New Director of Recreation and Athletics Patrick Boivin hopes to guide Concordia’s varsity teams to victory. Photo Erin Sparks

Like many Canadians, Patrick Boivin started playing hockey at a young age.

But that’s likely where the comparisons between Boivin and most Canadians end.

Soccer, skiing, cycling, golfing, you name it—Concordia’s new director of Recreation and Athletics has done it all. The son of former Montreal Canadiens president Pierre Boivin, Patrick even played football for his high school while studying across the border.

“I was a free safety,” says the former Habs director of hockey operations, nestled in his new office at the PERFORM Centre on the Loyola campus. “It was a lot of fun. I had to read the play and react, all from the back.”

It’s a similar task to what Boivin must do during his first months at Concordia University, where he’ll be working in a completely different environment than the one he had gotten accustomed to at the Bell Centre the past three years.

“Right now, first and foremost, my goal is just to get to know the people I’ll be working with, get to understand what we do right as a department both on the recreation and the varsity level,” said Boivin.

“But I also want to understand what we do wrong as well.

“Then I want to start identifying the areas of improvement, in order to get to the ultimate goal, which is delivering on some very aggressive objectives.”

At Concordia, Boivin wants to emphasize guiding the university’s varsity teams to more wins and championships than what their fans were used to over the last few years.

“On the athletics side, my goal in the future is nothing short of winning championships,” he said. “I think the varsity teams weren’t left aside, but maybe [they] weren’t as much of a priority.”

Of course, athletics isn’t all Boivin will be responsible for.
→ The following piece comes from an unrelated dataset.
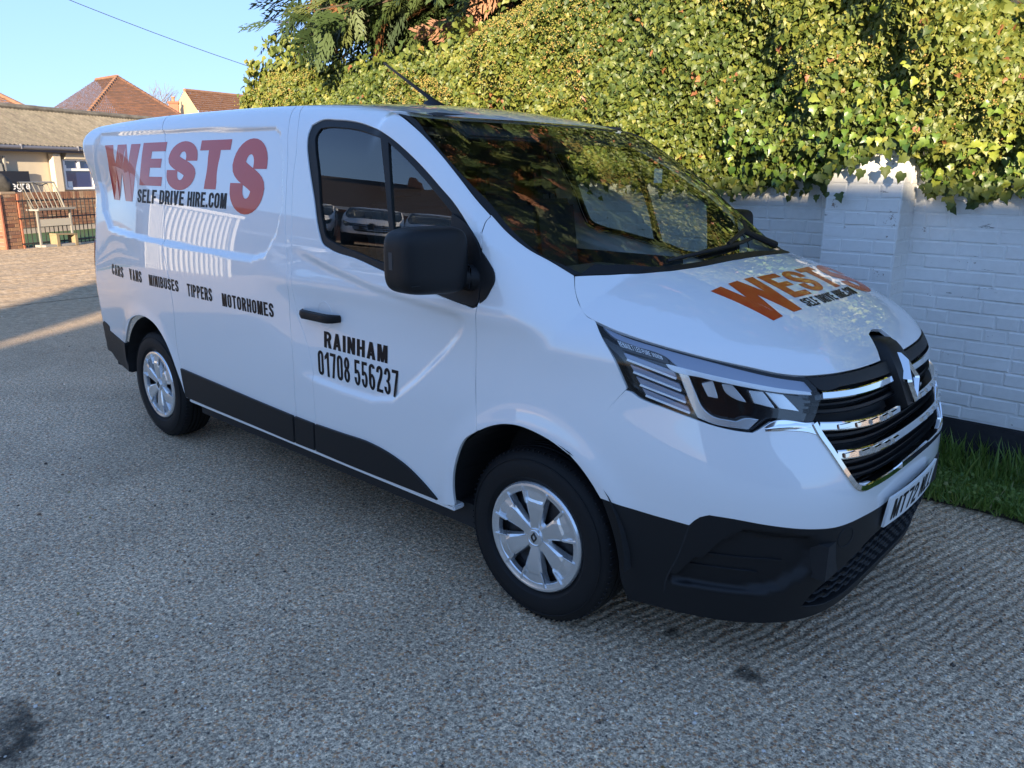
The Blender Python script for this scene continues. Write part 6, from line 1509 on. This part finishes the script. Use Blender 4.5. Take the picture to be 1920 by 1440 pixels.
    b = MB(); b.box((-1.72, -.05, 1.75), (.05, .06, .45)); b.build('cable_box', mat('cable', (.25, .24, .22), .6), r)
    # dark sign board
    s = local_root('sign_board', 4.55, -5.93, 1.25); tag(s, 'black sign board with white lower case letters on the cream building', 'sign')
    b = MB(); b.box((0, 0, 0), (1.9, .05, .62)); b.build('board', mat('sign_black', (.012, .012, .016), .4), s)
    def sf(u, v_): return np.stack([.30 + .62 * u, u * 0 - .028, -.20 + .30 * v_], -1)
    V, F, Nn = text_mesh('egra', sf, lambda p: p * 0 + [0, -1, 0], .3, .12, .5, .06); mesh_obj('lettering', V, F, white, s, normals=Nn)
    v_ = MB(); v_.prism([(-.95, .31), (.12, .31), (.10, .50), (-.15, .66), (-.6, .74), (-.95, .76)], lambda u, q, h: (u, h, q), -.03, .0); v_.build('arched_panel', mat('sign_grey', (.30, .28, .24), .7), s)
    # ------------------------------------------------ houses behind
    def tiles(root, quad, nr, nc, m_, name='tile_courses', th=.05):
        """lapped tile courses on a quad p00 (eave left) p10 (eave right) p11 (ridge right) p01 (ridge left)"""
        p00, p10, p11, p01 = [Vector(q) for q in quad]; nrm = (p10 - p00).cross(p01 - p00).normalized(); V, F = [], []
        for i in range(nr):
            a, b2 = i / nr, (i + 1) / nr; l0, r0 = p00.lerp(p01, a), p10.lerp(p11, a); l1, r1 = p00.lerp(p01, b2), p10.lerp(p11, b2)
            for j in range(nc):
                u0, u1 = j / nc, (j + 1) / nc - .06 / nc; lift = th * (1 + .25 * rng.uniform(-1, 1)); n = len(V)
                A_, B_, C_, D_ = l0.lerp(r0, u0) + nrm * lift, l0.lerp(r0, u1) + nrm * lift, l1.lerp(r1, u1) + nrm * .006, l1.lerp(r1, u0) + nrm * .006
                V += [tuple(q) for q in (A_, B_, C_, D_, l0.lerp(r0, u0), l0.lerp(r0, u1))]; F += [(n, n + 1, n + 2, n + 3), (n + 4, n + 5, n + 1, n)]
        o = mesh_obj(name, V, F, m_, root); o['kind'] = 'stuff'; return o
    def tile_mat(name, c1, c2, c3):
        m, t, bs, tc, N, L, ramp, mix, bump = tex_mat(name); n1 = N('ShaderNodeTexNoise', Scale=2.5, Detail=9., Roughness=.75)
        mp = N('ShaderNodeMapping'); mp.inputs['Scale'].default_value = (1, 1, 5); L(tc.outputs['Object'], mp.inputs[0]); L(mp.outputs[0], n1.inputs['Vector'])
        L(ramp(n1.outputs[0], [(.33, c1), (.5, c2), (.68, c3)]), bs.inputs['Base Color']); bs.inputs['Roughness'].default_value = .85; return m
    TM = tile_mat('old_clay_tiles', (.075, .045, .032), (.14, .068, .040), (.24, .105, .055)); TM2 = tile_mat('orange_tiles', (.18, .09, .05), (.26, .13, .07), (.34, .18, .10))
    HP = {'A0': (-35.03, 10.57, 3.65), 'B0': (-34.33, 14.78, 3.84), 'D0': (-46.94, 12.51, 4.15), 'R0': (-40.3, 14.33, 6.02), 'R1': (-46.04, 15.53, 6.35),
          'L0': (-35.34, 5.92, 3.19), 'L1': (-32.72, 8.42, 3.51), 'L2': (-38.65, 8.39, 4.79), 'L3': (-41.79, 7.67, 4.91),
          'GA': (-46.47, 20.7, 6.25), 'GL': (-48.65, 21.37, 5.84), 'GR': (-42.54, 19.52, 4.72), 'GE': (-48.97, 26.88, 6.4), 'GF': (-44.91, 25.14, 4.92)}
    HP = {k: Vector(v) for k, v in HP.items()}
    def house_root(label, o): r_ = empty('house', (o[0], o[1], 0)); tag(r_, label, 'house'); return r_, Vector((o[0], o[1], 0))
    def walls(r_, o, pts, top, m_):
        V = [tuple(Vector((q[0], q[1], 0)) - o) for q in pts] + [tuple(Vector((q[0], q[1], top)) - o) for q in pts]; n = len(pts)
        mesh_obj('wall', V, [(i, (i + 1) % n, n + (i + 1) % n, n + i) for i in range(n)] + [tuple(range(n, 2 * n))], m_, r_)
    # hipped roof
    r, o = house_root('house with steep hipped roof of old red tiles, tallest behind the corrugated roof', HP['R0'])
    C0 = HP['B0'] + (HP['D0'] - HP['A0'])
    a, b_, c, d, r0, r1 = [HP[k] - o for k in ('A0', 'B0')] + [C0 - o] + [HP[k] - o for k in ('D0', 'R0', 'R1')]
    walls(r, o, [HP['A0'] + (HP['R0'] - HP['A0']) * .06, HP['B0'] + (HP['R0'] - HP['B0']) * .06, C0, HP['D0']], 3.6, cream)
    tiles(r, (a, b_, r0, r0), 28, 40, TM, th=.035); tiles(r, (d, a, r0, r1), 28, 60, TM, th=.035); tiles(r, (b_, c, r1, r0), 24, 30, TM, th=.035)
    for nm, p_, q_, rr in (('hip_tiles', a, r0, .10), ('hip_tiles', b_, r0, .08), ('ridge_tiles', r0, r1, .10)):
        b = MB(); n_ = int((q_ - p_).length / .33)
        for i in range(n_): b.tube([p_.lerp(q_, i / n_), p_.lerp(q_, (i + .96) / n_)], [rr * 1.1, rr * .9], 6)
        b.build(nm, TM2 if nm == 'ridge_tiles' or rr > .09 else TM, r)['kind'] = 'stuff'
    # tiled roof at the extreme left
    r, o = house_root('low red tiled roof just showing at the left edge', HP['L1'])
    q = [HP[k] - o for k in ('L0', 'L1', 'L2', 'L3')]; walls(r, o, [HP['L0'], HP['L1'], HP['L1'] + Vector((-6, 2, 0)), HP['L0'] + Vector((-6, 2, 0))], 3.1, cream)
    tiles(r, q, 12, 44, TM, th=.06); b = MB(); b.tube([q[1], q[2]], .10, 6); b.build('hip_tiles', TM2, r)
    # gable house with pantiles and chimney
    r, o = house_root('cream gable house with orange pantile roof, nearest the ivy', HP['GA'])
    ga, gl, gr, ge, gf = [HP[k] - o for k in ('GA', 'GL', 'GR', 'GE', 'GF')]; dn = Vector((0, 0, -1.6))
    gl2 = ga + (gl - ga) * 1.9
    mesh_obj('wall', [tuple(q) for q in (ga, gr, gr + dn, gl2 + dn, gl2, gf, gf + dn)], [(0, 4, 3, 2, 1), (1, 2, 6, 5)], mat('gable_render', (.62, .46, .27), .85), r)
    ex = (gr - ga) * .06
    tiles(r, (gr + ex, gf + ex, ge, ga), 11, 46, TM2, 'pantile_courses', .08)
    back = ga + (gl - ga) * 1.9 ; tiles(r, (back + (ge - ga), back, ga, ge), 11, 30, TM2, 'pantile_courses', .08)
    b = MB(); b.tube([ga, ge], .11, 6); b.build('ridge_tiles', TM2, r)
    ch_ = empty('chimney_stack', (-47.28, 20.34, 4.85), R(60)); tag(ch_, 'red brick chimney stack with one clay pot beside the cream gable', 'chimney')
    b = MB(); b.box((0, 0, .2), (.52, .5, 1.1)); b.build('stack', mat('chimney_brick', (.30, .12, .075), .85, noise=.3, nscale=8), ch_); b = MB(); b.box((0, 0, .70), (.62, .60, .14)); b.build('corbel', mat('corbel', (.26, .10, .06), .85), ch_, bevel=.02)
    v, f = lathe([(.12, .74), (.09, .84), (.085, .98), (.12, 1.0), (.12, 1.05), (.07, 1.05)], 14, 'Z'); mesh_obj('pot', v, f, mat('clay_pot', (.36, .17, .10), .8), ch_, smooth=True)
    # bare trees
    def bare_tree(x, y, h, seed, label, spread=1., zoff=0.):
        rg = random.Random(seed); root = empty('bare_tree', (x, y, zoff)); tag(root, label, 'tree')
        b = MB(); tw = MB(); bk = mat('bare_bark', (.20, .155, .13), .9)
        def grow(p, d, l, r_, k):
            q = p + d * l; (b if k < 3 else tw).tube([p, p.lerp(q, .5) + Vector((rg.uniform(-1, 1), rg.uniform(-1, 1), 0)) * l * .04, q], [r_, r_ * .8, r_ * .62], 6 if k < 3 else 3, False)
            if k >= 6: return
            for i in range(3 if k < 4 else 2):
                nd = (d + Vector((rg.uniform(-1, 1), rg.uniform(-1, 1), rg.uniform(-.25, .7))) * .62 * spread).normalized(); grow(q, nd, l * rg.uniform(.62, .82), r_ * .6, k + 1)
        grow(Vector((0, 0, 0)), Vector((0, 0, 1)), h * .28, h * .018, 0); b.build('trunk', bk, root); tw.build('twigs', bk, root)['kind'] = 'stuff'
    bare_tree(-60., 23.9, 8.6, 3, 'bare winter tree standing behind the hipped roof')
    bare_tree(-61.5, 26.6, 7.9, 8, 'thin bare tree beside the brick chimney')
    # overhead wire
    b = MB(); pts = []
    a, c = Vector((-12., -1.3, 5.0)), Vector((-12., 9.0, 2.45))
    a, c = Vector((-12, 2.13, 4.10)), Vector((-12, 5.06, 3.44)); dd = c - a
    for i in range(21): t_ = -1.2 + 3.6 * i / 20; p = a + dd * t_; p.z += .10 * (t_ - .5) ** 2 - .025; pts.append(tuple(p))
    b.tube(pts, .0055, 5); o = b.build('overhead_wire', mat('wire', (.03, .03, .035), .5), None); tag(o, 'thin overhead wire crossing the blue sky at top left', 'cable')
yard()
# ================================================================ behind the camera: what shades and mirrors in the van
def behind():
    rng = random.Random(12)
    tile = mat('dark_roof_tiles', (.075, .052, .042), .85, noise=.35, nscale=4); brick = mat('brown_brick', (.19, .095, .06), .85, noise=.3, nscale=7); wh = M['plate']; dk = mat('dark_window', (.02, .025, .03), .1, coat=1)
    r = empty('shade_house', (9.7, -18, 0)); tag(r, 'large brick house whose long roof shades the yard, behind the viewpoint', 'house')
    L_ = 44; e = 5.0; zr = 6.93; ze = 3.0
    b = MB(); b.add([(0, -e, 0), (0, e, 0), (0, e, ze), (0, 0, zr - .1), (0, -e, ze), (L_, -e, 0), (L_, e, 0), (L_, e, ze), (L_, 0, zr - .1), (L_, -e, ze)], [(0, 4, 3, 2, 1), (5, 6, 7, 8, 9), (1, 2, 7, 6), (0, 5, 9, 4)]); b.build('wall', brick, r)
    b = MB(); b.add([(-.15, e + .4, ze - .3), (L_, e + .4, ze - .3), (L_, 0, zr), (-.15, 0, zr), (-.15, -e - .4, ze - .3), (L_, -e - .4, ze - .3)], [(0, 1, 2, 3), (3, 2, 5, 4)]); b.build('roof', tile, r)
    b = MB(); b.box((-.4, -3.1, 3.6), (.9, .95, 7.2)); b.build('chimney', brick, r)  # unseen stack added to cast the dark band over the far ground
    for i in range(8):
        b = MB(); b.box((3 + i * 4.5, e + .02, 1.6), (1.5, .06, 1.2)); b.build('window', dk, r)
    # bungalow with gable, seen in the door glass
    v = [(-52, -62), (-14.5, -42), (-10.5, -17.5), (-22, -9.5), (-58, -9.5)]
    b = MB(); b.prism(v, lambda u, q, h: (u, q, h), -.5, 0.9); tag(b.build('mirror_platform', GM), kind='structure')  # unseen platform added to raise the mirrored vans in the door glass
    r = empty('bungalow', (-31, -24, 0.9), R(-53)); tag(r, 'long brown brick bungalow behind the row of parked vans', 'house')
    b = MB(); b.add([(-16, -4, 0), (13, -4, 0), (13, 4, 0), (-16, 4, 0), (-16, -4, 2.5), (13, -4, 2.5), (13, 4, 2.5), (-16, 4, 2.5), (13, 0, 4.9), (-16, 0, 4.9)], [(0, 1, 5, 4), (3, 7, 6, 2), (1, 2, 6, 8, 5), (0, 4, 9, 7, 3)]); b.build('wall', brick, r)
    b = MB(); b.add([(-16.3, 4.5, 2.35), (13.3, 4.5, 2.35), (13.3, 0, 5.05), (-16.3, 0, 5.05), (-16.3, -4.5, 2.35), (13.3, -4.5, 2.35)], [(0, 1, 2, 3), (3, 2, 5, 4)]); b.build('roof', tile, r)
    b = MB(); b.box((-1, 4.45, 2.32), (29.6, .06, .2)); b.build('fascia', wh, r)
    for i in range(7):
        b = MB(); b.box((-13 + i * 3.9, 4.03, 1.5), (1.8, .08, 1.0)); b.build('window', dk, r)
    b = MB(); b.box((2, .5, 5.2), (.7, .7, .8)); b.build('chimney', brick, r)
    # sunlit pale corrugated shed, mirrored in the van side
    r = empty('corrugated_shed', (-16.5, -7.3, 0), R(90)); tag(r, 'pale corrugated metal store standing in the sun left of the yard', 'shed')
    pale = mat('pale_cladding', (.74, .70, .62), .5); shade = mat('trough_shade', (.20, .19, .18), .7)  # shade between the ribs is put into the darker body colour
    sh = MB()
    for i in range(24): sh.box((-1.44 + i * .125, -.03, 1.42), (.062, .07, 2.84))
    sh.build('ribs', pale, r)['kind'] = 'stuff'
    b = MB(); b.box((0, 1.3, 1.42), (3.0, 2.6, 2.84)); b.build('body', shade, r)
    for z in (2.92,):
        b = MB(); b.box((0, 1.25, z), (3.2, 2.9, .16)); b.build('roof_edge', pale, r, bevel=.02)
    for x in (-1.5, 1.5):
        b = MB(); b.box((x, -.05, 1.42), (.09, .10, 2.84)); b.build('corner_post', pale, r)
    p = (-13, -19); 
    # parked hire vans: simplified copies of the van's own panels
    keep = ('cab_door', 'side_panel', 'quarter_panel', 'pillar_panel', 'wing_panel', 'bonnet', 'front_bumper', 'lower_bumper', 'roof_panel', 'windscreen', 'windscreen_moulding', 'headlamp', 'grille', 'wheel', 'rear_corner', 'rear_door', 'cowl_strip', 'underbody', 'badge_plinth', 'grille_crossbar', 'wheel_housing')
    for i, (x, y, rz, lb) in enumerate(((-15.6, -17.4, 44, 'white hire van, nearest of the row parked opposite'), (-17.0, -15.9, 42, 'white hire van, second in the row parked opposite'), (-18.2, -14.4, 40, 'white hire van, third in the row parked opposite'), (-19.6, -12.8, 38, 'white hire van, farthest in the row parked opposite'))):
        q = empty('parked_van', (x, y, 0.9), R(rz)); tag(q, lb, 'van', 'hire vans parked in a row opposite')
        for ch in VAN.children:
            nm = ch.name.split('.')[0]
            if nm not in keep: continue
            c = ch.copy(); COL.objects.link(c); c.parent = q
            for g in ch.children:
                if g.name.split('.')[0] in ('window_glass', 'window_frame', 'chrome_bar', 'lens', 'tyre', 'cover_ring', 'cover_hub', 'cover_spoke', 'rim'):
                    d = g.copy(); COL.objects.link(d); d.parent = c
behind()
“On the recreation side, it’s all about upping the service we’re offering to students,” he said. “I think that students here at Loyola are pretty well served; I think there’s a lot to go around. But I think downtown could probably use a lot more work.”

“If there’s a willingness to do something and it becomes a priority, then there’s always a way to do things.”
-Patrick Boivin, Director of Recreation and Athletics.

For Boivin, that work includes bridging the gap between campuses.

“Yes there’s a gym downtown, Le Gym, but that’s it,” he says. “Without making any promises, there’s nothing to say that a couple years down the road, there won’t be any basketball or hockey [downtown].

“These are all possibilities, and these are all things I want to make sure that we’re offering to the student body in general; not just to the people who either have a car or can take the shuttle bus to come to Loyola.”

The downtown campus is a highly occupied area where free spaces to create future sports facilities are and will be hard to find, but that doesn’t worry Boivin.

“If there’s a willingness to do something and it becomes a priority, then there’s always a way to do things,” he says.

Perhaps the biggest of those priorities for Boivin is one that goes beyond making Concordia one of Canada’s top universities in terms of varsity sports and in terms of the services offered to students.

“The real goal in all this is to create an engagement fabric [between the student and their school]. Students will go to classes, but their life doesn’t just revolve around that,” said Boivin, who plans to get Concordia’s students more involved socially through sports and recreational events.

“If you could create a social fabric, especially for the students that are downtown where there’s 30,000 students, their ties and engagement to the school are going to be much stronger,” he continued.

And it all starts with getting everyone on the same page. “A word that I want to use a lot is ‘accountability,’” he said. “I want everyone including co-workers, team coaches, athletes and students to be responsible and held accountable for what they do.”

A Bullheaded Leader

Before joining the Concordia staff, Boivin decided to leave his position as director of hockey operations with the Montreal Canadiens when Habs general manager Marc Bergevin said that he’d have fewer responsibilities in the future.

“[Bergevin] wanted to split my job in two, the other being a lawyer,” said Boivin. “That was his decision and that was okay. But it wasn’t enough for me, so we just parted ways.”

Boivin was among many others who decided to apply for the director’s position that was left empty after Katie Sheahan’s retirement last May.

“We were looking for someone to lead the way in recreation and athletics, and someone who’s really focused on the student experience and who could also connect with faculty, staff, alumni and our community members,” said Deputy Provost Lisa Ostiguy, who was on the selection committee that chose to give the key position to Boivin.

“[Boivin] was my first choice without hesitation,” she says. “And each person on the committee independently selected him as their first choice.”

His past with the Habs obviously played a role, but that wasn’t all Ostiguy and the rest of the committee saw in Boivin.

“He’s really enthusiastic, a realistic enthusiasm—he brings new energy and new ideas and I’m really looking forward to work with him,” said Ostiguy.

As for Boivin, the renovation of the Ed Meagher Arena and plans to improve the football field, among others, will make for a large workload ahead of him. Fortunately, it’s not one that fazes him one bit.

“I’m young, I’m dynamic and I think I’m a little bit bullheaded,” he says. “So I’m not going to be afraid to fight for my teams and for the department, […] to fight the battles we have to and to look for great opportunities to grow the department and its programs.”